Um exemplo. Disse-se que, perante o requerimento de "habeas corpus" para Sócrates, o Ministério Público (MP) terá invocado o risco de o ex-primeiro ministro se ausentar para o Brasil como justificação para a sua prisão preventiva. Não sei se o MP usou, ou não, esse argumento. Causa, porém, perplexidade que quem escreveu sobre o assunto não se tenha colocado a questão: se era esse o propósito, não fazendo o Brasil parte do Espaço Schengen, não bastaria retirar-lhe o passaporte e obrigá-lo a apresentações regulares? Mesmo que Sócrates seja dado ao desporto, não parece que se atrevesse a tentar chegar ao Brasil a nado.
De igual modo, se fosse crime os governantes tentarem angariar negócios para empresas nacionais, Portas poderia ser preso "em flagrante delito" sempre que, nos vários países onde vai, faz uma conferência de Imprensa a "gabar-se", e bem, dos contratos obtidos. Se houvesse favorecimento de uma empresa portuguesa em detrimento de outra, ou se daí decorressem pagamentos ao governante, seria grave. De outro modo cumpre a função de governante. Além disso, raia o caricato que se noticie, como escândalo, terem essas actividades lobistas continuado após Sócrates deixar o Governo. O que farão, regularmente, nos aviões para o Brasil ou Angola alguns ex-políticos, ex-governantes ou não, de Direita ou Esquerda?
O mal não está em tomar partido. O mal está na falta de brio profissional, revelador de falta de respeito pelo público-alvo. Se este não se dá ao respeito e, pelo contrário, premeia aquela estratégia, estão criadas as condições para um ciclo vicioso de progressiva degradação da qualidade da oferta jornalística.
O caso Sócrates não é o mais grave. A forma como a Comunicação Social tem, por exemplo, tratado a importância da educação ou o problema da emigração é confrangedora. No primeiro caso, tanto se tem sublinhado o aumento do desemprego entre os licenciados que não admira o crescimento dos que afirmam não pretender estudar além do 12.0º ano. Um tratamento adequado do tema verificaria se esse acréscimo ocorreria a um ritmo superior à média; se tinha uma incidência especial em certas especializações e se, uma vez desempregado, o licenciado teria uma probabilidade maior ou menor do que os restantes para obter emprego.
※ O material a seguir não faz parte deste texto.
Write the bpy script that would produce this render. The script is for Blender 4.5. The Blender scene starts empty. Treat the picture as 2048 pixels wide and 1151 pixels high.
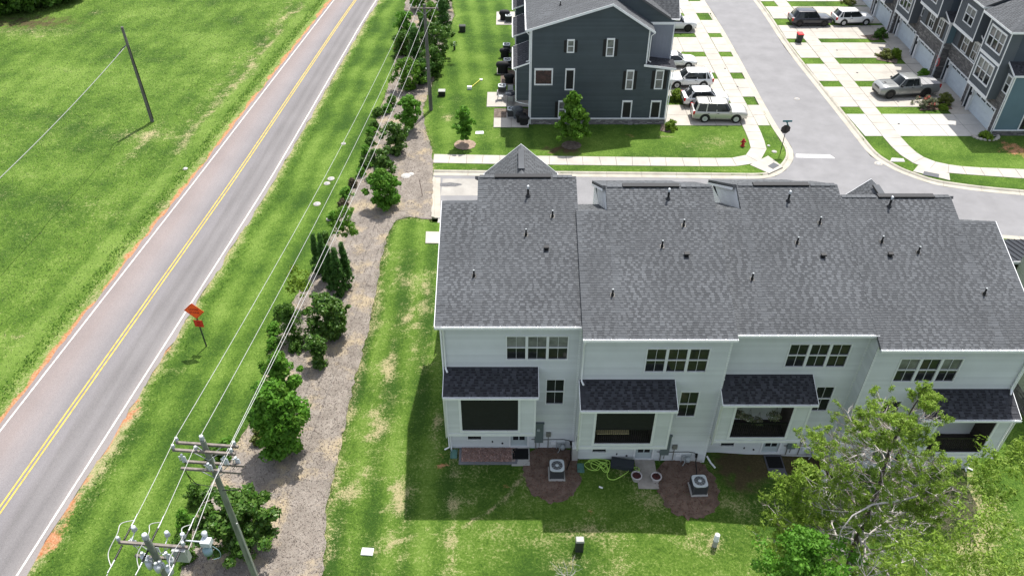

Quanto à emigração, sobretudo de jovens, parece haver uma vontade masoquista de desvalorizar o país. Se quatro jovens partilham um apartamento, cá dentro é por causa dos salários miseráveis, lá fora uma prova da determinação em vencer. O insulto à inteligência atinge-se quando se entrevista uma jovem a trabalhar em Espanha e se admite que a mesma diga, sem qualquer reparo, que cá não tinha oportunidades quando o desemprego jovem é, no país vizinho, quase o dobro do nosso. Com base em casos isolados constroem-se mitos de eldorados que, infelizmente, precisam de situações extremas, como o sucedido com um casal no Dubai, para chamar as pessoas à realidade.
Uma Comunicação Social plural e de qualidade é essencial à democracia. Mas, e se o populismo vende e rende mais?